The social media platform known as Facebook has taken its share of hits regarding whether it has done enough to protect subscribers’ privacy.
So now we hear from Facebook that it has uncovered a widespread attack on our nation’s electoral process in advance of the 2018 midterm election.
The Hill reports: Facebook said in its post on Tuesday that “whoever set up these accounts went to much greater lengths to obscure their true identities than the Russian-based Internet Research Agency (IRA) has in the past.”
The IRA has gotten involved in this year’s election and Facebook is seeking to act as an Internet whistleblower.
The Hill continued: The social media company did say that while it lacked the “technical evidence” to attribute blame directly, it found that misinformation strategies carried the hallmarks of the IRA’s previous efforts.
“Some of the activity is consistent with what we saw from the IRA before and after the 2016 elections. And we’ve found evidence of some connections between these accounts and IRA accounts we disabled last year,” Facebook said explaining one case in which one of the inauthentic pages briefly had an admin who was also an admin in IRA page from 2016.
On a conference call with reporters, Facebook said that it used a “range of leads” similar to this to detect inauthentic accounts.

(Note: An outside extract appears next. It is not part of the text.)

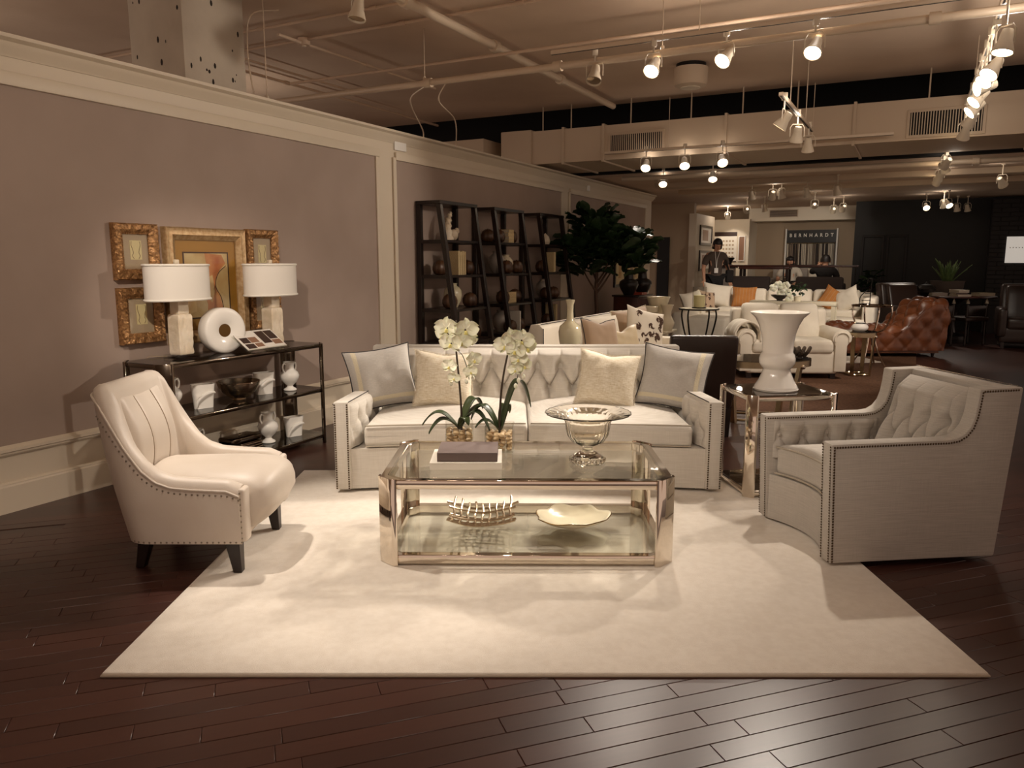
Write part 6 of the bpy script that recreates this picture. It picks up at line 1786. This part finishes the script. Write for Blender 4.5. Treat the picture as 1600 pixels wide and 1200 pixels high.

I understand fully that we are talking about a tremendously complicated process that requires equally tremendous sophistication to prevent. How does the world’s most sophisticated nation remain so vulnerable to this kind of cyber assault?
I fear we are heading for a new kind of war against forces and interests that are intent on disrupting our democratic process. As elusive as the enemy has been in our “international war on terror,” the cyber foes that have declared war on us are going to take this fight into an entirely new realm.